We might be provoked to think that “because Steiner stood in the middle he must have been the most correct, and thus his nation the most pure,” but this thought speaks to what we have already outlined in the original diagram. The dangers of initation are “misguided might” or the “misguided kingdom of god” which was exactly what happened with the Nazi party; this trend continues nowadays even, with right wing spiritualists falling prey to Nazi folk-ideology and attempt to use their initiation into certain “mysteries” against other peoples.
Some recent attempts by Adam have revolved around this intuition. He had proposed a distinction between the Gansian formation of the originary scene and one where we seek to find situations that “lead” to the origin of language. In this way, his inquiry actually is expanding the geometry of the center to ask, “before the scene of language, the geometry of the first sign, did proto-humans organize themselves in ways that lead to this originary geometry?”
Even I, myself, intially tried to speak of this feeling of “geometry of the scene” in one of my first attempts at an Anthropoetics article. It was originally titled Originary Structure. Although now I am much wiser and better equipped to back this intuition beyond simple and vague philosophical language, and have now landed into concrete terminology. This terminology that the “scene of language” is actually the “geometry of the sign” will find a good home to many budding generative anthropologists, and even may explain some topics brought up at the GASC which previously had little to answer for.
It was Marina Ludwig who proposed an interesting fact that when we share with others we feel a sense of good within us.
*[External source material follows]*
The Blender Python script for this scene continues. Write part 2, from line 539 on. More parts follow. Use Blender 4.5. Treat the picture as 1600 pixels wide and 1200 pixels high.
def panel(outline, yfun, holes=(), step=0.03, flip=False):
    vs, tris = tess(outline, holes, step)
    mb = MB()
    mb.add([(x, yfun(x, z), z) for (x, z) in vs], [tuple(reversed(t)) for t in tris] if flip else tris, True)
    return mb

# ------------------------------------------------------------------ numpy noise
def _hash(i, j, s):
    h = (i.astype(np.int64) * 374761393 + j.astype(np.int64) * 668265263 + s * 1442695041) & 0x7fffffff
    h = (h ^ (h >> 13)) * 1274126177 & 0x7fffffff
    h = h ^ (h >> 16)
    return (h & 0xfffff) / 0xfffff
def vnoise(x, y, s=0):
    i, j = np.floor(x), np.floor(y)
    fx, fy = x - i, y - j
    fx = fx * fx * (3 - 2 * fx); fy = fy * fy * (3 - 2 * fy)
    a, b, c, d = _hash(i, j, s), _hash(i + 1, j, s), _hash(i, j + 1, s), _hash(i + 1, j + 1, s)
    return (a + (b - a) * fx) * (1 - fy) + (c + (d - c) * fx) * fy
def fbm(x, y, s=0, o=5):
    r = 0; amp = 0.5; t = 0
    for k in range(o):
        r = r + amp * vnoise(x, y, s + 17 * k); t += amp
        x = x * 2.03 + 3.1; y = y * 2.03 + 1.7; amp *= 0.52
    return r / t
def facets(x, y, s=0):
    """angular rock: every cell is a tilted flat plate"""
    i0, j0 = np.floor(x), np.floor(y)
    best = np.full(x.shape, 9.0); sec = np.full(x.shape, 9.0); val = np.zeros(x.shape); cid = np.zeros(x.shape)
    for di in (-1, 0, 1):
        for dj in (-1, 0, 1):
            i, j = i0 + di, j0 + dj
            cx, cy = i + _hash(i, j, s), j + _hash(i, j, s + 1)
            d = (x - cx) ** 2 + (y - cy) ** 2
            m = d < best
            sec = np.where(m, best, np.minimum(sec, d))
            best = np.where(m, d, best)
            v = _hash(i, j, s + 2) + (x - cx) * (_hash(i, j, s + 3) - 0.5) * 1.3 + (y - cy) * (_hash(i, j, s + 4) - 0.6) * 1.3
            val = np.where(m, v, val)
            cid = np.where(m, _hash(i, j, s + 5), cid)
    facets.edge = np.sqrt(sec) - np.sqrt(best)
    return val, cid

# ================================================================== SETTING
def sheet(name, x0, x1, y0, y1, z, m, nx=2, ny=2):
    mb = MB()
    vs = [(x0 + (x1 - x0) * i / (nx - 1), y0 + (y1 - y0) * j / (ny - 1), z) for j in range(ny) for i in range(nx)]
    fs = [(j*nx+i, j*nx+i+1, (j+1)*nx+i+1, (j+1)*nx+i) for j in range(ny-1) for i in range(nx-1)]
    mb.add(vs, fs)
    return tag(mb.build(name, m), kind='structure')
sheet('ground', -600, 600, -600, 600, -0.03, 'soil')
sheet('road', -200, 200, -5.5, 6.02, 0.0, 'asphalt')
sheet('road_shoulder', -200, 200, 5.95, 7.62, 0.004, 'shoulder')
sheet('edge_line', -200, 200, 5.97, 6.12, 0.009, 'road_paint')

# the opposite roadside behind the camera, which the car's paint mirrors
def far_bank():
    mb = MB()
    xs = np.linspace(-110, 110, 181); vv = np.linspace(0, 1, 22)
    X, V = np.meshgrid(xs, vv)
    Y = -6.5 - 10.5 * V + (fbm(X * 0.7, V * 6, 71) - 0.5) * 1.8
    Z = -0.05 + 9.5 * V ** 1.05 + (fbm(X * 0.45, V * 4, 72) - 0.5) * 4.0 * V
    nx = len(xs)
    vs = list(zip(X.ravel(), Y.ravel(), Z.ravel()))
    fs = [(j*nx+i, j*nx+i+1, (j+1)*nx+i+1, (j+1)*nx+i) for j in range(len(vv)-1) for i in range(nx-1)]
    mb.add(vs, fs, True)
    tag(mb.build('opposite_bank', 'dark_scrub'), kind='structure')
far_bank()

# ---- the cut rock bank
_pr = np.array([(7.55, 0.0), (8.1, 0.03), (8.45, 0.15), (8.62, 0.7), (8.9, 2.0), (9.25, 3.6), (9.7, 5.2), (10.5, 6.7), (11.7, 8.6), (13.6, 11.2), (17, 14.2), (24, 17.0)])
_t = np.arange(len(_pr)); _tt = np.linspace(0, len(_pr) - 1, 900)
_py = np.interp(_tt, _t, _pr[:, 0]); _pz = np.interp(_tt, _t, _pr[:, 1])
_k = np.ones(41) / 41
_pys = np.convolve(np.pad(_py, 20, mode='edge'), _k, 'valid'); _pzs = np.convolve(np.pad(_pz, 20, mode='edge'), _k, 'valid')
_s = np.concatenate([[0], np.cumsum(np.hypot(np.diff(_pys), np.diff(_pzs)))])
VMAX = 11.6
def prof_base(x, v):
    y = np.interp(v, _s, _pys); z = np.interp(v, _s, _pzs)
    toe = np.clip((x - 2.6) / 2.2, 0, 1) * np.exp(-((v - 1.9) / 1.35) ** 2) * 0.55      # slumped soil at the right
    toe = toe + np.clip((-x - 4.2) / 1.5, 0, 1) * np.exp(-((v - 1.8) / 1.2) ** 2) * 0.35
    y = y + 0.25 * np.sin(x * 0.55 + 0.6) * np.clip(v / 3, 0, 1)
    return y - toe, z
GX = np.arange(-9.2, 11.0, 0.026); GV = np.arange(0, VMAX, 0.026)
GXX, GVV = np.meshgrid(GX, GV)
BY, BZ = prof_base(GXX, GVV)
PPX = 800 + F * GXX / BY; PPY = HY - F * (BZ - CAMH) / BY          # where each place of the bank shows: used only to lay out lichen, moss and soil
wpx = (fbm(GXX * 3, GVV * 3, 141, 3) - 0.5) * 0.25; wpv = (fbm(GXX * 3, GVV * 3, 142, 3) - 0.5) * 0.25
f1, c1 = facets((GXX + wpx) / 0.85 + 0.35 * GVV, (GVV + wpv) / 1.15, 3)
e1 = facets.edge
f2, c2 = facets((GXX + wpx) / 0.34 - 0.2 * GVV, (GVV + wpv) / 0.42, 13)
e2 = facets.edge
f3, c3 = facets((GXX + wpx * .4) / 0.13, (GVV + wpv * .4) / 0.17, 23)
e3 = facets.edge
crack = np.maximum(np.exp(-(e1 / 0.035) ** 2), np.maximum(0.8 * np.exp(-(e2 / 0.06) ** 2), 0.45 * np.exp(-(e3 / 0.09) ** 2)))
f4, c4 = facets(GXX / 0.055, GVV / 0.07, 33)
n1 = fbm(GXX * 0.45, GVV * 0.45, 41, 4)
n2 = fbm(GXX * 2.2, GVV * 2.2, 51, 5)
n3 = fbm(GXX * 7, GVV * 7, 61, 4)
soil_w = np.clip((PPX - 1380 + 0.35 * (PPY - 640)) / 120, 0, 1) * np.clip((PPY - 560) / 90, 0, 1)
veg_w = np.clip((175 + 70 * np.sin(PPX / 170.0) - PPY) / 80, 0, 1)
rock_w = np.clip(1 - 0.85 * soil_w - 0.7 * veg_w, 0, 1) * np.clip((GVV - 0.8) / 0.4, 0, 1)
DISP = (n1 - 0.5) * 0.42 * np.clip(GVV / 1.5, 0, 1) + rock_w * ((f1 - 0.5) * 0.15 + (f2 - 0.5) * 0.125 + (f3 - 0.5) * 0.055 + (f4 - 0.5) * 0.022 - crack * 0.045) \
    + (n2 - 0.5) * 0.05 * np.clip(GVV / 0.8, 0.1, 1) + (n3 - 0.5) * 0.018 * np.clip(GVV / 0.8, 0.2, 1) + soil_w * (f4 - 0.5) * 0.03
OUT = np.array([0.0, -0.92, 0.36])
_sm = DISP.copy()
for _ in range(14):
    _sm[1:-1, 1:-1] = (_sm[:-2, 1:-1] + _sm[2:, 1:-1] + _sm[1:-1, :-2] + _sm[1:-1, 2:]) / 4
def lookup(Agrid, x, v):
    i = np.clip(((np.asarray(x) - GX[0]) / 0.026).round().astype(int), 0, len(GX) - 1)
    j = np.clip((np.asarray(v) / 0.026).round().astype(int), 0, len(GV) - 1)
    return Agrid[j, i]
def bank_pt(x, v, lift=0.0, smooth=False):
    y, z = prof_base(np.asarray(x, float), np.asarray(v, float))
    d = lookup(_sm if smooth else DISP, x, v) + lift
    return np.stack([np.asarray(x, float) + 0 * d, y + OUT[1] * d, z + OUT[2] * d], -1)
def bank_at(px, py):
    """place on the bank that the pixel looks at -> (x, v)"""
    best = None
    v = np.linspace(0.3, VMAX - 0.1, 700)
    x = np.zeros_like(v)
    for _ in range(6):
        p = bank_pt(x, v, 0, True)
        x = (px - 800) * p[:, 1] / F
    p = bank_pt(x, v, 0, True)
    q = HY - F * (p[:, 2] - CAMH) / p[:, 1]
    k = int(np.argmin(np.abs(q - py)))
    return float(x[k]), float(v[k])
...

But, quite peculiarly she started her example with the notion of a “sharing circle”, that kids often participate in. This should not be seen as mere coincidence.
To share is to engage in the geometry of the sacred, which is necessarily outside of us and our animal habits such that by practicing it generates peace within our situations; and to share is to practice the geometry of the significant within the scene, which achieves some material manifestation of the peace of the sacred.